Quand je regarde ce programme ou celui d'Eric André, je peux retrouver l'anarchie de certains sketches destructeurs et nonsensiques des Monty Python. Mais dans ces entretiens volontairement sabotés (André) ou conduits par un débile (Ali G), je reconnais surtout l'idée d' UN sketch, systématisée, UNE pauvre idée étirée tant qu'elle rapportera de l'argent. Et pour une fois, ce sont les anglo-saxons qui ont copié la démarche, car le triste privilège de l'avoir initiée revient à un "humoriste" français dont j'ignore le nom qui, il y a une vingtaine d'années, reproduisait le schéma d'un entretien mené par Pierre Desproges il y a plus de quarante ans.
Dans celui-ci, il profitait de la bonne volonté de l'adorable Françoise Sagan, pour lui montrer ses photos de famille et lui parler de l'état de santé de son chien, au lieu de conduire un véritable entretien qui porterait sur elle. Ca réussissait le rare exploit d'être gentil ET hilarant (j'ai récemment entendu un entretien légèrement plus sérieux où Françoise expliquait dans les années 60 que la bienveillance était une tactique relationnelle qu'elle avait délibérément adoptée).
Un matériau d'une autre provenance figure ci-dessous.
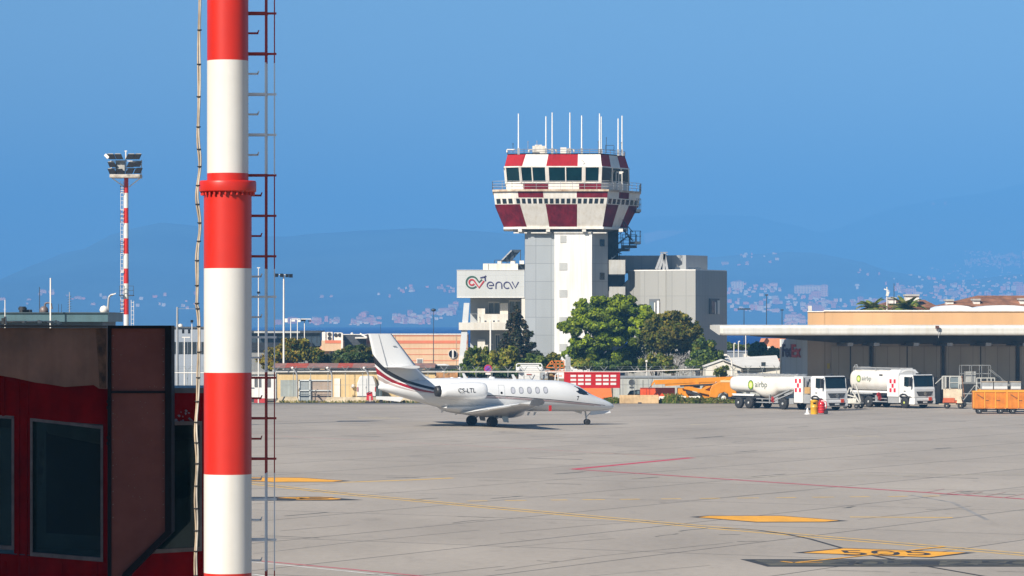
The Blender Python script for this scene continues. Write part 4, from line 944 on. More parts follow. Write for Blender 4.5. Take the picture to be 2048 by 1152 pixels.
MB().box(ax(1238), ax(1252), E0 + 4, E0 + 9, 0, az(548)).build("link_block", MATS["core_dark"], wing_r)
for a, b, t, u, d, sl in ((1299, 1319, 598, 632, 1.2, .0), (1418, 1439, 597, 628, 1.6, .108)):       # deep set windows
    dd = d if a < 1400 else 1.62
    f = MB(); xa, xb = ax(a, dd), ax(b, dd)
    if a < 1400: y0 = y1 = E0 + .62 + .3; y0 = E0 + 1.25; y1 = E0 + .82
    else: y0, y1 = E0 + 1.28, E0 + 3.6
    nrm = Vector((y1 - y0, -(xb - xa), 0)).normalized(); nrm = nrm if nrm.y < 0 else -nrm
    def q(t_, z, o): p = Vector((xa, y0, 0)).lerp(Vector((xb, y1, 0)), t_) + nrm * o; return (p.x, p.y, z)
    za, zb = az(u), az(t); o = .12
    f.hexa([q(0, za, o), q(1, za, o), q(1, za, -.3), q(0, za, -.3)], [q(0, zb, o), q(1, zb, o), q(1, zb, -.3), q(0, zb, -.3)])
    fo = f.build("window", mat("window_recess", (.10, .11, .12), .6), wing_r)
    MB().hexa([q(.78, za, o + .05), q(1, za, o + .05), q(1, za, o), q(.78, za, o)], [q(.78, zb - .2, o + .05), q(1, zb - .2, o + .05), q(1, zb - .2, o), q(.78, zb - .2, o)]).hexa([q(.5, za, o + .05), q(.6, za, o + .05), q(.6, za, o), q(.5, za, o)], [q(.5, zb - .4, o + .05), q(.6, zb - .4, o + .05), q(.6, zb - .4, o), q(.5, zb - .4, o)]).build("frame", M_TW, fo)
    MB().hexa([q(.12, za + .2, o + .04), q(.48, za + .2, o + .04), q(.48, za + .2, o), q(.12, za + .2, o)], [q(.12, zb - .3, o + .04), q(.48, zb - .3, o + .04), q(.48, zb - .3, o), q(.12, zb - .3, o)]).build("pane", glass("office_glass"), fo)
for a, b in ((1352, 1362), (1379, 1390), (1392, 1404)): MB().box(ax(a), ax(b), E0 + 2.2, E0 + 3.4, az(541), az(534)).build("rooftop_unit", M_STAIR, wing_r)
# rooftop ladder frame beside the annex
mb = MB()
for p0, p1 in (((1314, 538), (1326, 506)), ((1320, 538), (1331, 507)), ((1329, 541), (1331, 505)), ((1336, 538), (1331, 508))): mb.bar((ax(p0[0]), E0 + 2.5, az(p0[1])), (ax(p1[0]), E0 + 2.5, az(p1[1])), .28)
mb.cyl((ax(1322), E0 + 2.5, az(504)), (ax(1337), E0 + 2.5, az(504)), .05, n=5).cyl((ax(1324), E0 + 2.5, az(508)), (ax(1337), E0 + 2.5, az(508)), .05, n=5).build("roof_mast", M_RAIL, wing_r)
# ---------------------------------------------------------------- cargo hall with its long canopy
HY0 = 330.0
hall = thing("cargo_hall", "long cargo hall with white canopy, ochre upper wall and grey sliding doors", "building", (40, HY0 + 4, 0))
M_FASC = mat("canopy_white_paint", (.60, .58, .53), .5, var=.06, scale=.6, streak=.08)
M_HALL = panelled("hall_concrete_panels", (.44, .36, .29), 1.75, 30, .6, .05, .8, .06, "X", tint=.10, streak=.15)
M_HDOOR = panelled("hall_door_panels", (.45, .39, .33), 1.15, 30, .65, .035, .7, .06, "X", tint=.05, streak=.1)
M_OCHRE = panelled("ochre_wall_panels", (.52, .305, .145), 1.9, 30, .93, .03, .75, .05, "X", tint=.035, streak=.04)
M_GIRDER = mat("girder_dark_paint", (.045, .045, .048), .6, var=.2)  # one dark grey for girder, beams, posts, gutter and slot
XC = gx(1615, HY0)                                # near left corner of the hall
XR = 72.0
mb = MB().box(XC, XR, HY0, HY0 + .3, 0, 6.4); mb.build("wall", M_HALL, hall, True)
side = MB(); S0, S1 = Vector((XC, HY0, 0)), Vector((gx(1562, 336.4), 336.4, 0))
side.hexa([S0, S1, S1 + Vector((.3, .1, 0)), S0 + Vector((.3, .1, 0))], [p + Vector((0, 0, 6.0)) for p in (S0, S1, S1 + Vector((.3, .1, 0)), S0 + Vector((.3, .1, 0)))])
side.build("side_wall", panelled("side_wall_panels", (.38, .42, .46), 1.35, 30, .72, .05, .6, .05, "Y", tint=.05), hall, True)
MB().box(28.6, XR, HY0 + 6.6, HY0 + 30, 0, 6.3).build("rear_block", mat("rear_block_render", (.3, .3, .3), .8), hall, True)
MB().bar(S1 + Vector((-.05, -.03, 0)), S1 + Vector((-.05, -.03, 6.0)), .14).build("corner_post", M_TW, hall, True)
for px in (1742, 1886, 2035):
    x = gx(px, HY0); MB().box(x - .13, x + .13, HY0 - .25, HY0 - .003, 0, 6.0).build("door_post", M_GIRDER, hall, True)
for a, b in ((1663, 1738), (1748, 1880), (1892, 2030), (2040, 2180)):
    MB().box(gx(a, HY0), gx(b, HY0), HY0 - .10, HY0 - .004, 0, 5.35).build("sliding_door", M_HDOOR, hall, True)
    MB().box(gx((a + b) / 2, HY0) - .05, gx((a + b) / 2, HY0) + .05, HY0 - .13, HY0 - .103, 0, 5.35).build("door_gap", M_GIRDER, hall, True)
CYF, CX0 = 318.0, gx(1420, 334)
prof = [(CYF + .35, 6.42), (CYF + .06, 6.50), (CYF, 6.62), (CYF, 7.10), (CYF + .10, 7.28), (CYF + .35, 7.36), (CYF + 1.2, 7.38), (HY0 + 4, 7.38), (HY0 + 4, 7.0), (CYF + 1.2, 6.42)]
mb = MB().prism(prof, CX0 + .25, XR, "x"); mb.prism([(y + .12, z * .94 + .42) for y, z in prof], CX0, CX0 + .25, "x")
mb.build("canopy", M_FASC, hall, True)
mb = MB()
for z in (6.72, 6.86, 7.0): mb.box(CX0 + .3, XR, CYF - .012, CYF - .002, z, z + .022)
for i in range(14): mb.box(CX0 + 3 + i * 3.4, CX0 + 3.03 + i * 3.4, CYF - .014, CYF - .003, 6.62, 7.1)
mb.build("fascia_ribs", mat("rib_grey", (.46, .46, .45), .6), hall, True)
MB().hexa([(gx(1500, 326), 325.5, 6.35), (gx(1715, 326), 325.5, 5.55), (gx(1715, 326), 326.1, 5.55), (gx(1500, 326), 326.1, 6.35)], [(gx(1500, 326), 325.5, 6.5), (gx(1715, 326), 325.5, 6.5), (gx(1715, 326), 326.1, 6.5), (gx(1500, 326), 326.1, 6.5)]).box(gx(1715, 326), XR, 325.5, 326.1, 5.6, 6.5).build("girder", M_GIRDER, hall, True)
for px in (1742, 1886, 2035, 1690, 1820, 1962):
    x = gx(px, 324); MB().box(x - .25, x + .25, CYF + .8, HY0 - .3, 5.45, 5.75).build("beam", M_GIRDER, hall, True)
MB().box(gx(1616, 333), XR, 333, 333.4, 7.38, 8.66).box(gx(1616, 333), gx(1649, 333), 332.95, 333, 7.38, 8.60).build("upper_wall", M_OCHRE, hall, True)
MB().box(gx(1648, 333), XR, 332.85, 333.5, 8.66, 8.78).box(gx(1615, 333), gx(1648, 333), 332.85, 333.5, 8.6, 8.68).build("coping", M_TW, hall, True)
MB().box(gx(1616, 334), gx(1623, 334), 333.6, 334.2, 8.6, 9.2).build("vent", mat("vent_render", (.45, .42, .4), .7), hall, True)
for a, b in ((1868, 1945), (1948, 2060), (2064, 2160)):
    x0, x1 = gx(a, 345), gx(b, 345); ring = []
    for i in range(9): t = math.pi * i / 8; ring.append((x0 + (x1 - x0) * (.5 - .5 * math.cos(t)), 8.75 + .55 * math.sin(t) ** .6))
    MB().prism(ring, 344, 349, "y").build("skylight", mat("skylight_white", (.66, .68, .70), .4, var=.04), hall, True)
# sign letters on the side wall
dv = (S0 - S1).normalized(); up = Vector((0, 0, 1)); nrm = Vector((dv.y, -dv.x, 0)); nrm = nrm if nrm.x < 0 else -nrm
def sidept(u, z, o=.06): return S1 + dv * u + up * z + nrm * o
Ls = (S0 - S1).length; k = Ls / 53.0
for txt, a, b, m in (("Fed", 4, 23, mat("sign_purple", (.035, .02, .07), .5, var=.03)), ("Ex", 23.2, 41, mat("sign_red", (.42, .03, .03), .5, var=.03))):
    vs, fs = text_mesh(txt, 1.25, bold=.028, width=(b - a) * k)
    c = (a + b) / 2 * k; mb = MB(); base = 4.28
    mb.add([sidept(c + v.x, base + v.z, .10) for v in vs], fs).add([sidept(c + v.x, base + v.z, .03) for v in vs], fs)
    mb.build("sign_lettering", m, hall, True, normals=False)
p = W(1657, 733, HY0 - .15); MB().box(p.x - .13, p.x + .13, p.y, p.y + .02, p.z - .2, p.z + .3).build("warning_plate", mat("plate_yellow", (.5, .36, .04), .5), hall, True)
fl_ = thing("canopy_floodlight", "small dark floodlight on a thin bracket on the canopy edge", "floodlight", W(1877, 676, CYF - .25))
MB().cyl((0, 0, 0), (0, 0, .75), .025, n=6).cyl((0, 0, .75), (-.1, 0, .95), .025, n=6).build("bracket", M_RAIL, fl_)
MB().box(-.28, .05, -.12, .1, .85, 1.12).build("lamp_head", mat("lamp_brown", (.10, .04, .03), .5), fl_)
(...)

Le plagieur, vingt ans plus tard, transformerait ça en un exercice d'irrespect consistant à taper sur les nerfs de la personne interviewée, afin de la faire sortir de ses gonds malgré la composition et le caractère sympathique qu'elle devait arborer pour le public. C'était grossier, et on voyait l'"humoriste" se foutre de manière flagrante de la gueule de son interlocuteur - le plus souvent un "artiste" chargé d'accomplir un travail de promotion qui l'usait déjà nerveusement, et auquel il se pliait avec mauvaise grâce, et auquel notre comique venait porter le dit coup de "grâce". Il n'y avait dans toute cette "grâce" aucune élégance ; ce genre de comportement initierait même un courant de "caméras cachées" comme celle de françois Damiens, consistant à intimider et harceler des quidams.
Et hélas, je n'ai jamais eu écho d'un cas où l'un de ces quidams lui aurait mis une branlée, au nom de l'humour de qualité.
On peut au moins reconnaître cette qualité à Michael Moore, qu'il cassait la plupart du temps les couilles des puissants et malfaisants.